Tuesday, May 24, 2016

The Demographics of the Austrian Presidential Election

On Sunday voters in Austria went to the polls to decide who would be their next President--a far-right candidate (Norbert Hofer) or the Green Party economics professor (Alexander Van der Bellen). Let's hear it for the economics professor, who won by a very slim margin, as noted by the NYTimes:
The result averted the prospect of the first right-wing populist head of state in post-Nazi Europe taking office in a democratic election. Yet the close result illustrated how deeply divided Austria is between left and right, and how thoroughly the centrist elites who have run the country since 1945 have fallen from public grace.
Those divisions are demographic and spatial.
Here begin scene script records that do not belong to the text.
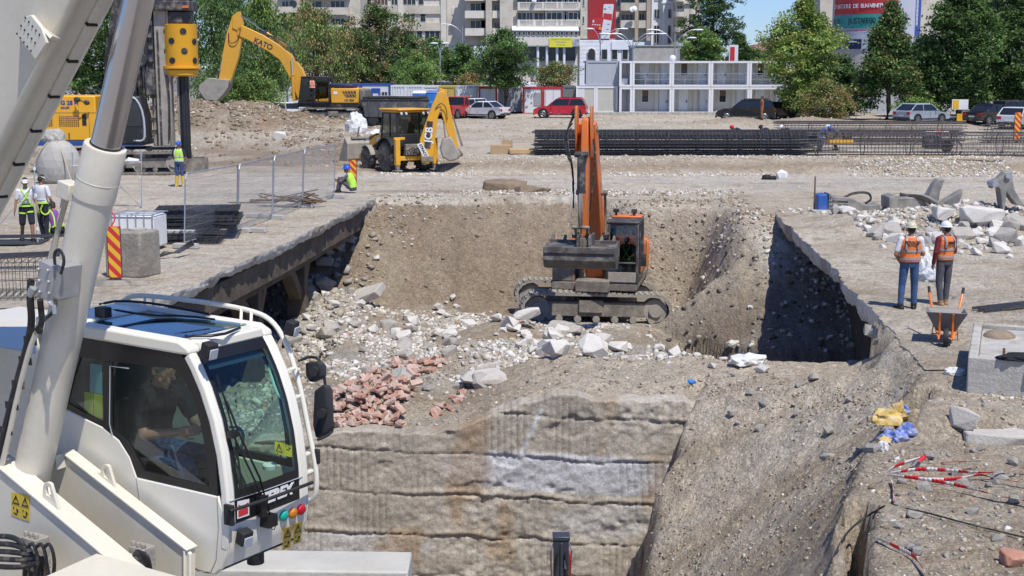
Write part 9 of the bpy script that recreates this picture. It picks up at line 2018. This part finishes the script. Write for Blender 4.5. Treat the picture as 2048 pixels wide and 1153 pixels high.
h0=hit(1700,1000); tag(P('cable',HOSE,None,lambda b:b.tube([hit(1768,1030)+Vector((0,0,.1)),hit(1730,1080)+Vector((0,0,.25)),hit(1690,1120)+Vector((0,0,.15)),hit(1660,1150)+Vector((0,0,.05))],.012,6,sm=2)),'dark cable dangling across the crack of the bank','cable')
tag(P('cable',HOSE,None,lambda b:b.tube([hit(*q)+Vector((0,0,.03)) for q in((1810,1022),(1850,1035),(1920,1050),(1980,1070),(2050,1085))],.010,6,sm=2)),'dark cable lying over the stony corner','cable')
# ================================================================ guide wall by the crane and the mast head in the pit
a=G(480,1100,.02); gw=thing('guide_wall','pale concrete guide beam at the rim of the pit below the cab','concrete beam',(a.x,a.y-.9,0))
x1=G(815,1112,.3).x-a.x
P('beam',mat('guide_concrete',(.48,.465,.42),.85,var=.12,vs=2,bump=.6,bs=12,dirt=(.45,.40,.32),da=.25),gw,lambda b:b.prism([(-2,-.9),(x1,-.9),(x1,.13),(-2,.18)],'y',.0,.55),bevel=.02)
P('apron',mat('steel_plate_grey',(.24,.25,.26),.75,var=.15,vs=1.5,dirt=DUST,da=.25),gw,lambda b:b.loft([[(-2,y,z),(x1+.25,y-.05,z)] for y,z in((-.02,.08),(-.3,.05),(-.8,-.03),(-1.6,-.15),(-2.5,-.5))],caps=False,closed=False),solid=.05)
ms=thing('drill_mast','dark grey mast head with a red strip rising from the pit','mast',tuple(A(1122,1150,14.5)))
sm_=FPX/14.6
P('mast',mat('mast_dark',(.06,.065,.075),.45,.3,var=.2),ms,lambda b:(b.box(-.085,.085,-.08,.08,-1.2,.42),b.box(-.095,.095,-.09,.09,.421,.47),b.box(-.015,.015,-.10,-.081,-1.2,.40)),bevel=.012)
P('rail',GALV,ms,lambda b:(b.tube([(-.10,-.05,-.6),(-.115,-.05,.3),(-.08,-.05,.40)],.012,6),b.tube([(.10,-.05,-.1),(.115,-.05,.3),(.08,-.05,.40)],.009,6))); P('red_strip',RDH,ms,lambda b:b.box(.088,.105,-.05,.05,-.15,.25)); P('label_plate',WHITE,ms,lambda b:b.box(.035,.06,-.086,-.082,.1,.2)); P('base_plate',RBR,ms,lambda b:b.box(-.15,.15,-.2,.1,-.08,-.05),bevel=.01)
P('hose',HOSE,ms,lambda b:[b.tube([(s*.05,-.1,-.5),(s*.08,-.13,.0),(s*.04,-.11,.3)],.012,6,sm=1) for s in(-1,1)])
# small sign by the parking
t=thing('info_sign','small yellow and white sign on a post among the right trees','sign',(A(1922,250,102).x,102,.5)); P('post',DARK,t,lambda b:b.box(-.05,.05,0,.08,0,1.9)); P('board',WHITE,t,lambda b:b.box(-.75,.45,-.04,-.001,1.2,1.95)); P('yellow_field',SYEL,t,lambda b:(b.box(-.7,-.25,-.05,-.041,1.25,1.9),b.box(-.35,.45,-.04,-.001,.3,.9)))
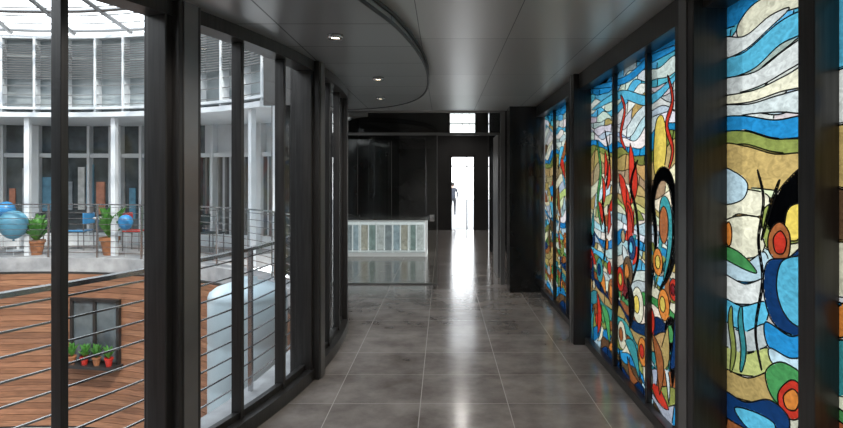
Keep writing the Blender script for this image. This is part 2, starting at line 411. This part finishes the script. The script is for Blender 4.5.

The NYTimes summarizes them as follows:
Polling experts said Mr. Van der Bellen had won the election with support from city dwellers — particularly in Vienna, which voted 61 percent for him — women and the highly educated.
Thanks go to PopulationData.Net for linking us to the details of that demographic analysis, which appears in the French paper, Le Monde. Graphs in the story show the rather remarkable divide between men and women in their support for the candidates (see below), with women more likely to vote for Van der Bellen while men were more likely to go for Hofer. 


The higher the level of education, the more likely were people to vote for Van der Bellen, and the map below shows that support for Van der Bellen came from the urban part of Austria, whereas the rural populations were more likely to support Hofer.